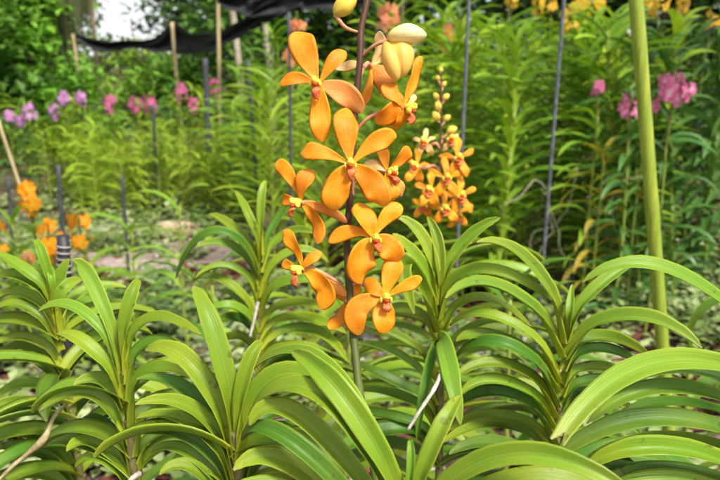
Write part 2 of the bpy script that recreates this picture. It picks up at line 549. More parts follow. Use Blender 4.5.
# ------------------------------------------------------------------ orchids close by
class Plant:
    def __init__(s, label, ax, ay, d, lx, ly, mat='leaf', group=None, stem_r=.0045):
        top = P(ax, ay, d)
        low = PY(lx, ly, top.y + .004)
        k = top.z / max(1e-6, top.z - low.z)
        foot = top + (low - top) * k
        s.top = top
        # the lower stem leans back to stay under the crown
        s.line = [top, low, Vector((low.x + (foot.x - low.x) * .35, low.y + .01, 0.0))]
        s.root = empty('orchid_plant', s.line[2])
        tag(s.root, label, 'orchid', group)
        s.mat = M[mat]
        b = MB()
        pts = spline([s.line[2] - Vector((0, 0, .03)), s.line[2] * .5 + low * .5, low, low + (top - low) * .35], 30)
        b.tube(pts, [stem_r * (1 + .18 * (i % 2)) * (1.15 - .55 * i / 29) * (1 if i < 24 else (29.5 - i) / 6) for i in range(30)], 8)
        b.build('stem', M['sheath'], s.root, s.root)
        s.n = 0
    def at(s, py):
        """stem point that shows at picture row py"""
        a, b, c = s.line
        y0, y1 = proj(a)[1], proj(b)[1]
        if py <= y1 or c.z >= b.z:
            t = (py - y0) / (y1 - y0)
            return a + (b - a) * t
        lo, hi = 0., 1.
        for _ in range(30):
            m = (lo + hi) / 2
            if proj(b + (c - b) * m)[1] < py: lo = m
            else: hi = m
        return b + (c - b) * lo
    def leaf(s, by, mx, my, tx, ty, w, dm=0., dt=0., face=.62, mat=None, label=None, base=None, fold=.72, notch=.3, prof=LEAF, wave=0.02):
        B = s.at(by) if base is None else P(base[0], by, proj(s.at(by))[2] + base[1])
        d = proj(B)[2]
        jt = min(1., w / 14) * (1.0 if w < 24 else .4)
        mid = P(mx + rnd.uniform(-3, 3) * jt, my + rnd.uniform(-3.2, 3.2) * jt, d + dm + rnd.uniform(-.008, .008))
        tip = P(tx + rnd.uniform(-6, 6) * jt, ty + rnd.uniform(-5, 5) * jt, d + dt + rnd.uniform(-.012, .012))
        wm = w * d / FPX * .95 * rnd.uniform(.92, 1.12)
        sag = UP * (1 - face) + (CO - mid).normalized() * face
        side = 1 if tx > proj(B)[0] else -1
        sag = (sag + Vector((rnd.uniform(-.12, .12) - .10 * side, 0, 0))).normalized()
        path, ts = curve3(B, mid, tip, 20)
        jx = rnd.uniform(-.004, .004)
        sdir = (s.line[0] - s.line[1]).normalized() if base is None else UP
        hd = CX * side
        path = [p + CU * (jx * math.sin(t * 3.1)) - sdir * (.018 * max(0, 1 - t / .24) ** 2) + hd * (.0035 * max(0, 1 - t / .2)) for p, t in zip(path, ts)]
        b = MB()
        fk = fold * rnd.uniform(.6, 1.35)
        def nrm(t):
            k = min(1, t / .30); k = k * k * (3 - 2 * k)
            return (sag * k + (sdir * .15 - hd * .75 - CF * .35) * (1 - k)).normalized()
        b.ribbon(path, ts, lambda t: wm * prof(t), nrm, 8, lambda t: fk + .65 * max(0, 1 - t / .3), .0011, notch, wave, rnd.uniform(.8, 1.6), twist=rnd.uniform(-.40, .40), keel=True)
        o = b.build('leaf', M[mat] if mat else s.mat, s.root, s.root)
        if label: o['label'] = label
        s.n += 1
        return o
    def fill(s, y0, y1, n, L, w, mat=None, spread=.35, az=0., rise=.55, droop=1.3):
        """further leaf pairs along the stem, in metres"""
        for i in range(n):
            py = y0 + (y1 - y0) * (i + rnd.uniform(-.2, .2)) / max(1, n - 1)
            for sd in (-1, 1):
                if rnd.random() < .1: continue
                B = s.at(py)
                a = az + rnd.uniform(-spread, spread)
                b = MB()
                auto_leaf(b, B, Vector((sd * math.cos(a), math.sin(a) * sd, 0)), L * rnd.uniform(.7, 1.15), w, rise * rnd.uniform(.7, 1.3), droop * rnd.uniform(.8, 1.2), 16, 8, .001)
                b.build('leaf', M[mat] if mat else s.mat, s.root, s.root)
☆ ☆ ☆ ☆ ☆
[What is required]
What is needed is an exact reproduction of the data, pictures excluded.

[In response]
Write part 2 of the bpy script that recreates this picture. It picks up at line 549. More parts follow. Use Blender 4.5.
# ------------------------------------------------------------------ orchids close by
class Plant:
    def __init__(s, label, ax, ay, d, lx, ly, mat='leaf', group=None, stem_r=.0045):
        top = P(ax, ay, d)
        low = PY(lx, ly, top.y + .004)
        k = top.z / max(1e-6, top.z - low.z)
        foot = top + (low - top) * k
        s.top = top
        # the lower stem leans back to stay under the crown
        s.line = [top, low, Vector((low.x + (foot.x - low.x) * .35, low.y + .01, 0.0))]
        s.root = empty('orchid_plant', s.line[2])
        tag(s.root, label, 'orchid', group)
        s.mat = M[mat]
        b = MB()
        pts = spline([s.line[2] - Vector((0, 0, .03)), s.line[2] * .5 + low * .5, low, low + (top - low) * .35], 30)
        b.tube(pts, [stem_r * (1 + .18 * (i % 2)) * (1.15 - .55 * i / 29) * (1 if i < 24 else (29.5 - i) / 6) for i in range(30)], 8)
        b.build('stem', M['sheath'], s.root, s.root)
        s.n = 0
    def at(s, py):
        """stem point that shows at picture row py"""
        a, b, c = s.line
        y0, y1 = proj(a)[1], proj(b)[1]
        if py <= y1 or c.z >= b.z:
            t = (py - y0) / (y1 - y0)
            return a + (b - a) * t
        lo, hi = 0., 1.
        for _ in range(30):
            m = (lo + hi) / 2
            if proj(b + (c - b) * m)[1] < py: lo = m
            else: hi = m
        return b + (c - b) * lo
    def leaf(s, by, mx, my, tx, ty, w, dm=0., dt=0., face=.62, mat=None, label=None, base=None, fold=.72, notch=.3, prof=LEAF, wave=0.02):
        B = s.at(by) if base is None else P(base[0], by, proj(s.at(by))[2] + base[1])
        d = proj(B)[2]
        jt = min(1., w / 14) * (1.0 if w < 24 else .4)
        mid = P(mx + rnd.uniform(-3, 3) * jt, my + rnd.uniform(-3.2, 3.2) * jt, d + dm + rnd.uniform(-.008, .008))
        tip = P(tx + rnd.uniform(-6, 6) * jt, ty + rnd.uniform(-5, 5) * jt, d + dt + rnd.uniform(-.012, .012))
        wm = w * d / FPX * .95 * rnd.uniform(.92, 1.12)
        sag = UP * (1 - face) + (CO - mid).normalized() * face
        side = 1 if tx > proj(B)[0] else -1
        sag = (sag + Vector((rnd.uniform(-.12, .12) - .10 * side, 0, 0))).normalized()
        path, ts = curve3(B, mid, tip, 20)
        jx = rnd.uniform(-.004, .004)
        sdir = (s.line[0] - s.line[1]).normalized() if base is None else UP
        hd = CX * side
        path = [p + CU * (jx * math.sin(t * 3.1)) - sdir * (.018 * max(0, 1 - t / .24) ** 2) + hd * (.0035 * max(0, 1 - t / .2)) for p, t in zip(path, ts)]
        b = MB()
        fk = fold * rnd.uniform(.6, 1.35)
        def nrm(t):
            k = min(1, t / .30); k = k * k * (3 - 2 * k)
            return (sag * k + (sdir * .15 - hd * .75 - CF * .35) * (1 - k)).normalized()
        b.ribbon(path, ts, lambda t: wm * prof(t), nrm, 8, lambda t: fk + .65 * max(0, 1 - t / .3), .0011, notch, wave, rnd.uniform(.8, 1.6), twist=rnd.uniform(-.40, .40), keel=True)
        o = b.build('leaf', M[mat] if mat else s.mat, s.root, s.root)
        if label: o['label'] = label
        s.n += 1
        return o
    def fill(s, y0, y1, n, L, w, mat=None, spread=.35, az=0., rise=.55, droop=1.3):
        """further leaf pairs along the stem, in metres"""
        for i in range(n):
            py = y0 + (y1 - y0) * (i + rnd.uniform(-.2, .2)) / max(1, n - 1)
            for sd in (-1, 1):
                if rnd.random() < .1: continue
                B = s.at(py)
                a = az + rnd.uniform(-spread, spread)
                b = MB()
                auto_leaf(b, B, Vector((sd * math.cos(a), math.sin(a) * sd, 0)), L * rnd.uniform(.7, 1.15), w, rise * rnd.uniform(.7, 1.3), droop * rnd.uniform(.8, 1.2), 16, 8, .001)
                b.build('leaf', M[mat] if mat else s.mat, s.root, s.root)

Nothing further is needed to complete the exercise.